Debaixo da espuma

Uma oportunidade rara de descobrir a literatura grega contemporânea através de um dos seus autores mais populares

Chama-se “Matar tempo morto” o primeiro capítulo de Bar Flaubert. E de facto: “Andava lá por baixo a explorá-la. A minha língua excitava a pele tensa, percorri-a, cobri-a com a sua quente lubrificação. Mas o meu espírito estava ausente. Os meus pensamentos corriam à solta, longe dali.”

A uma cena de sexo tórrida em que um dos protagonistas está ausente segue-se a evocação de quase todos os quilos de chocolate que Yannis conseguiu comer até aos 18 anos e uma primeira piscadela de olho literária: “Porque será que por vezes, a recordação de um sabor, mesmo tratando-se de uma pequena madalena, é o suficiente para trazer de volta le temps perdu?.” Depois vem a descrição de uma verdade em que se quer acreditar para afastar uma possível crise de meia-idade de um jornalista freelancer: “Quanto ao aspecto, sou razoavelmente bem-parecido. Um metro e oitenta e sete, cabelos castanhos, rosto magro, olhos verdes, nariz ligeiramente adunco e, quando rio, formam-se umas linhas dos lados da boca como parênteses, e que fazem a minha alegria parecer forçada - mas não é.”

Bar Flaubert, de Alexis Stamatis, é um romance declaradamente ambicioso. Daqueles em que o autor começa por semear o caos, através das pistas que nos vai dando, para depois se fazer à vida e tentar organizar esse lastro. Yannis Loukas está a meio do caminho, perdido. Como bom tarefeiro, aceitou ajudar o pai, um dos escritores mais conhecidos do país, a escrever a sua autobiografia. Do armário não saem esqueletos mas o manuscrito de um romance que, tendo chegado às mãos do pai quase 40 anos antes, não foi por ele acarinhado, tendo o seu autor sido esquecido e desaparecido Europa fora. O romance chama-se Bar Flaubert e hipnotiza Yannis.

Por causa da sua leitura compulsiva, agarra nos fantasmas dos caminhos paralelos entre a literatura do seu país e sua História e arranca de mochilas às costas para, através da resolução de um enigma, entender o pai e a pátria - e perceber-se melhor a si próprio.

De dedução em dedução, de anagrama em anagrama, mergulhamos nas regras de um thriller que nos vai levar a Barcelona, Florença e Berlim. Parece que estamos dentro de um Código Da Vinci, mas para gente crescida, sofisticada e com sentido de humor: “De novo no avião, desta vez na direcção oposta. Tão depressa. Tanto. Uma semana em Barcelona, três encontros, seis tiros, um novo destino. O resumo da minha viagem.”

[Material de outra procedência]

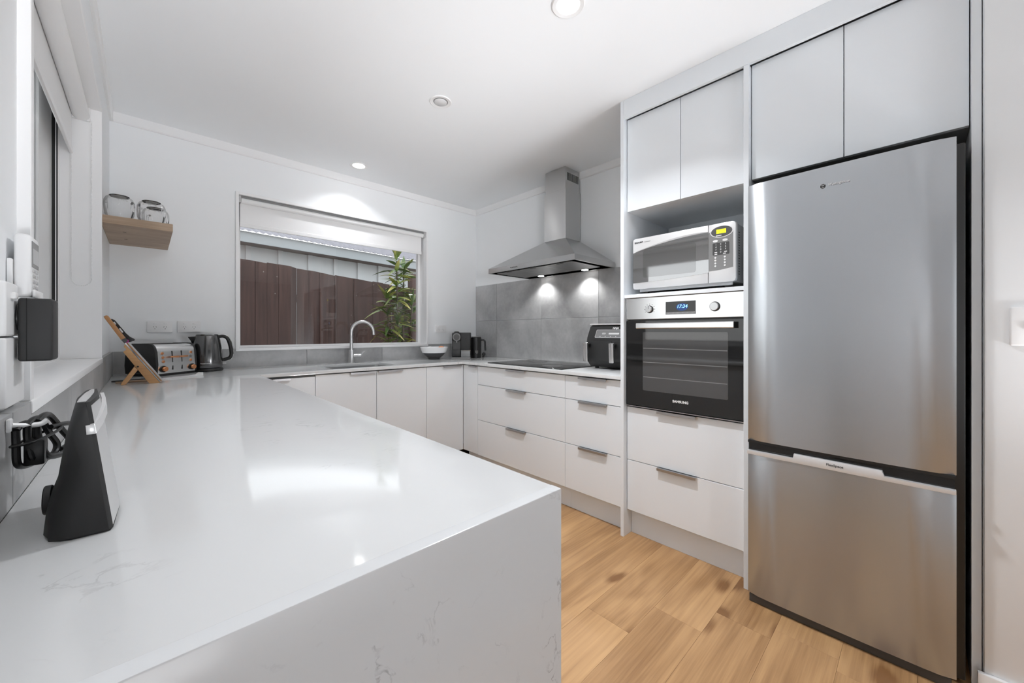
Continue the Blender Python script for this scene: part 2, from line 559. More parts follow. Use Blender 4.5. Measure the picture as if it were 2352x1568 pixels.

Depois deste pedaço de puro e vibrante entretenimento, a viagem de Yannis por um pedacinho de mundo e à volta de si mesmo trá-lo de volta a casa com um bagagem ainda maior, de memórias suas e dos outros com quem se cruzou. As dos outros são ruínas de pedra ou de tempo. As suas são um punhado de raízes recentemente descobertas que está a aprender a usar.

É hora de arrumar a roupa espalhada, e o final vai ser simples dialéctica. Conflito dramático na sua versão mais simples: duas personagens. Respira-se um ambiente de O Mundo de Sofia, mas (novamente) para gente mais crescida e sofisticada: “As pessoas são feitas do mesmo material que os acontecimentos, são iguais ao que acontece. Na vida não há ensaios. Tudo é de uma vez por todas.” Estamos às portas da Arcádia, lugar físico e mental onde o enigma se vai aclarar. Um mundo idílico, uma ideia de perfeição, uma impossibilidade onde converge, para ser reciclado, o lixo tóxico da História, mas também os sonhos que podem vir em forma de literatura.

Da Grécia contemporânea sabemos muito e pouco. Da literatura que tem produzido quase nada, e por isso é de saudar a edição deste Bar Flaubert, o segundo romance de Alexis Stamatis, originalmente publicoado no ano 2000. Não tratando estritamente da Grécia contemporânea, conta algumas vidas gregas em crise, mas crises diferentes daquelas que agora nos entram em casa todos os dias. Daquelas que pertencem a muito mais do que uma geração ocupada apenas em resolver a crise do dia.

Alexis Stamatis também perdeu fontes de rendimento: escreve menos em jornais e, mesmo sendo um dos autores mais traduzidos da actualidade - Bar Flaubert está publicado em sete países -, tem dificuldade em viver do que escreve. Mas a sua escrita, omnívora, vibrante e de uma desarmante sinceridade, tem capacidade para passar por cima destes tempos que parecem mortos.